United Nations Global Compact (UNGC) executive director Georg Kell has urged businesses and investors everywhere to make corporate sustainability part of their business culture and operations, and to prioritise influencing those who still actively oppose change.

The UNGC head delivered the keynote speech at the Oslo Business for Peace Summit and Award 2014 in Norway on Thursday and stressed that “leaders can spur a race to the top, encouraging companies that are sitting on the fence and provoking the competitive spirit of peers”.

The ‘state of the union’ between business and society has reached a crossroads, he said, while noting that corporate sustainability has moved beyond a moral imperative to a material one. Kell emphasised that the impacts of market disturbances, social unrest, and ecological devastation on supply chain, revenues, and employee productivity are much clearer now for businesses – and there cannot be any more room for excuses of inaction.

While much has happened in the past 15 years, changes were only incremental and cannot be called transformative, Kell admitted. 

More companies need to take a sophisticated and comprehensive approach to integrating sustainability issues – starting from the board of directors, through the organisation and subsidiaries, and out into the supply chain

Georg Kell, UNGC executive director

The UN Global Compact – a voluntary corporate responsibility initiative that was launched in 2000 to uphold UN-backed universally accepted principles in the areas of human rightslabourenvironment and anti-corruption – only has 8,000 companies and 4,000 not-for-profit organisations as signatories. This is a small fraction compared to the remaining 80,000 or so multinationals and millions of smaller enterprises, Kell pointed out, underscoring the amount of work needed to build a critical mass for sustainability. 

Currently, there’s still a lack of economic incentives for do-gooders, and unless consumers favour sustainable businesses with the support of governments, “companies devoid of responsibility will keep winning contracts, cutting corners and seeking profits at any cost”, he noted. 

He also pointed out that short-termism in business and politics continue to hinder and paralyse progress in global climate and trade agreements, which causes an uphill battle towards long-term sustainability.
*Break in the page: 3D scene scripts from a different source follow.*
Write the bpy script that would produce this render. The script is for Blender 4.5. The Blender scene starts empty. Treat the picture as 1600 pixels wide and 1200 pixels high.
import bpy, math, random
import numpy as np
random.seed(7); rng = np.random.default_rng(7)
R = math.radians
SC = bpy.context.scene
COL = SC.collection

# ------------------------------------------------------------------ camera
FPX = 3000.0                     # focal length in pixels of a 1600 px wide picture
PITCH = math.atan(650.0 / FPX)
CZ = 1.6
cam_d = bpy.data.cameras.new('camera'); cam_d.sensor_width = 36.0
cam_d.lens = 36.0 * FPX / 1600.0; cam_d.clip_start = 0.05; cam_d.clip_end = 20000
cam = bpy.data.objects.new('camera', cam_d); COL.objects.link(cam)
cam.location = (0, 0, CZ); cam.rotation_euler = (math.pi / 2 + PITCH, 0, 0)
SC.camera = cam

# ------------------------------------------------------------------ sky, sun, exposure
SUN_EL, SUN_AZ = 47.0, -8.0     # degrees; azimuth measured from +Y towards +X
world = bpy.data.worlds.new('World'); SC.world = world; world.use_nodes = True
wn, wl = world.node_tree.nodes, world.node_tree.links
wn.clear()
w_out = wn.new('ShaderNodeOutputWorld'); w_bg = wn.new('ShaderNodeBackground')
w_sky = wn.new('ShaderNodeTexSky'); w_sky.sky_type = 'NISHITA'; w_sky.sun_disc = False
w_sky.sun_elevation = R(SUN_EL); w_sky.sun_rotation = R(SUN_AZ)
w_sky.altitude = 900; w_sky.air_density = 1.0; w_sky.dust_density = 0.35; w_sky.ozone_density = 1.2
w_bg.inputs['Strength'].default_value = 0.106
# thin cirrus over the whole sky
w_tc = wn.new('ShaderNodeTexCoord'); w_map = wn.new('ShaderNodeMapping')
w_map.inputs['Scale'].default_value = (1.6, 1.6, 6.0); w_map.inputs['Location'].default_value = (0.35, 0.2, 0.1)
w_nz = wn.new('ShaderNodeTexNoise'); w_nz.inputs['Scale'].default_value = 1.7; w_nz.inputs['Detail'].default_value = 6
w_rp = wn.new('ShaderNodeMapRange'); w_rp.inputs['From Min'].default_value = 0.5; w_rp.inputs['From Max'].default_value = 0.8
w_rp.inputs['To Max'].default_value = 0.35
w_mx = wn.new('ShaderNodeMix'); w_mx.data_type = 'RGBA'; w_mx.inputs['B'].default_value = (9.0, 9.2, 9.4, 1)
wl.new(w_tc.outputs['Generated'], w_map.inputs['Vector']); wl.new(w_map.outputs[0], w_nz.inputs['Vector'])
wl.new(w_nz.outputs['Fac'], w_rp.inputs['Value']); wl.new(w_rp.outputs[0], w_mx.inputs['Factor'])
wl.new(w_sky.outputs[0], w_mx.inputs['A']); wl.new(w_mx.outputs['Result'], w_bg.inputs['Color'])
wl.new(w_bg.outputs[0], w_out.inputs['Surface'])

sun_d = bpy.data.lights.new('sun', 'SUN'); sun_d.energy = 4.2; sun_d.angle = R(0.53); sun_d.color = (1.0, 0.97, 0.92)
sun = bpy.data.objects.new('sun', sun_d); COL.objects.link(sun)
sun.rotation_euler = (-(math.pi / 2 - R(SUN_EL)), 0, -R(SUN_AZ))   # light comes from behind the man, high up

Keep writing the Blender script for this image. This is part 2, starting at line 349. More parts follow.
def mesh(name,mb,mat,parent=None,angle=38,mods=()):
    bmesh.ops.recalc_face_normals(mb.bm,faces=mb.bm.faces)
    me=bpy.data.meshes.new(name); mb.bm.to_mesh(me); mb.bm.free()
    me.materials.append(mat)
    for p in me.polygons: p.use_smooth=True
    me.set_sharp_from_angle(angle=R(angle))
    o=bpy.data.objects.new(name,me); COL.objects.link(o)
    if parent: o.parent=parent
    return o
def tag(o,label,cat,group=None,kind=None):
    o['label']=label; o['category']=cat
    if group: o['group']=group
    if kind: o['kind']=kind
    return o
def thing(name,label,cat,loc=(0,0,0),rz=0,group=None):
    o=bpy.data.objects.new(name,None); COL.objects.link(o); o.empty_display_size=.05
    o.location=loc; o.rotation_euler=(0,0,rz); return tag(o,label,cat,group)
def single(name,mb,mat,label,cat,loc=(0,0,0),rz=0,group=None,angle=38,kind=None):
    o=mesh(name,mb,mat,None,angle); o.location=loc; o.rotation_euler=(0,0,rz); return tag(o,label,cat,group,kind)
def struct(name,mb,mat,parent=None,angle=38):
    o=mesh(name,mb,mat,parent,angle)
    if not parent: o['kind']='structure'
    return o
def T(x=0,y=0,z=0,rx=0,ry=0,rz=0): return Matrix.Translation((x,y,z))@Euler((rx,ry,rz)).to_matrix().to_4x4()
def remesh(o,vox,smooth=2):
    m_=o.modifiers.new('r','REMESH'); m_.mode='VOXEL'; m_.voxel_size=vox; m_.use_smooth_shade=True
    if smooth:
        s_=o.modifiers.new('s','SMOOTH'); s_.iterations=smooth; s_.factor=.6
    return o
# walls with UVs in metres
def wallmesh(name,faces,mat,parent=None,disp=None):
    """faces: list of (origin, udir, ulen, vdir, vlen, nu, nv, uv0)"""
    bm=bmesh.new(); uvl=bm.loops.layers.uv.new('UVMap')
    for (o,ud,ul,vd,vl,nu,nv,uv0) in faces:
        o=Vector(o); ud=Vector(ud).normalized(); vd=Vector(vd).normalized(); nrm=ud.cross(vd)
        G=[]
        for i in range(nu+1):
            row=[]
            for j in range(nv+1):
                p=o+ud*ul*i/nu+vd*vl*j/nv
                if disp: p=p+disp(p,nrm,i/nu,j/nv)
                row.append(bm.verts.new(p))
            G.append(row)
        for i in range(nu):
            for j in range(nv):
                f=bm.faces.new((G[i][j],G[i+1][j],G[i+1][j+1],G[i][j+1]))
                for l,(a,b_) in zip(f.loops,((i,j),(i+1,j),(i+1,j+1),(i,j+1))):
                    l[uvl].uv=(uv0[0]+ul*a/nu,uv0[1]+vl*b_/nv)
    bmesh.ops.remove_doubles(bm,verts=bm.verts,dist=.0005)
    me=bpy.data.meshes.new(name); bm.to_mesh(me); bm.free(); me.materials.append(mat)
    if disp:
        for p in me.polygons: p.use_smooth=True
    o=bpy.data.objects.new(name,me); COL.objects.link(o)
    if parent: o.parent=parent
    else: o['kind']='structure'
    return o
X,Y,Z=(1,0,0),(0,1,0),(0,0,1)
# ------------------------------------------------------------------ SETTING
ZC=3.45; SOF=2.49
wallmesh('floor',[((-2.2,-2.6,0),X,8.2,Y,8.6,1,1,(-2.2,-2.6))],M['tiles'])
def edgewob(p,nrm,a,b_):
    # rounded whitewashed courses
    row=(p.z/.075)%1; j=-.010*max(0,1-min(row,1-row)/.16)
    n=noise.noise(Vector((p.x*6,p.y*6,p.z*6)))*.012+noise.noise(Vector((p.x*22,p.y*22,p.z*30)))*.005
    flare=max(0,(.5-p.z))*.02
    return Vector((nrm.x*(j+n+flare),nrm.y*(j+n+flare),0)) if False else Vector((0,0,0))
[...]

However, for companies who have already placed corporate sustainability at the heart of their businesses, he recommended they march ahead and focus urgently on three key business actions:

The first is to deepen their sustainability practices. He said: “More companies need to take a sophisticated and comprehensive approach to integrating sustainability issues – starting from the board of directors, through the organisation and subsidiaries, and out into the supply chain.”

Secondly, businesses should also address risks and challenges through collaboration and thirdly, take proactive roles instead of being defensive when dealing with public policies, he stressed.

He further recommended that companies should lobby with their governments to enact policies that support sustainable business, citing examples such as setting ways to find the true cost of carbon emissions, as well as enablling transparent public procurement. 

Kell said: “Sustainability is moving up the agenda – away from the public relations realm to a strategic one handled at the highest levels of the company.” 

The Oslo Business for Peace Summit and Award was organised by the Business for Peace Foundation, which aims to promote a business case for socially responsible and ethical initiatives while in pursuit of economic growth.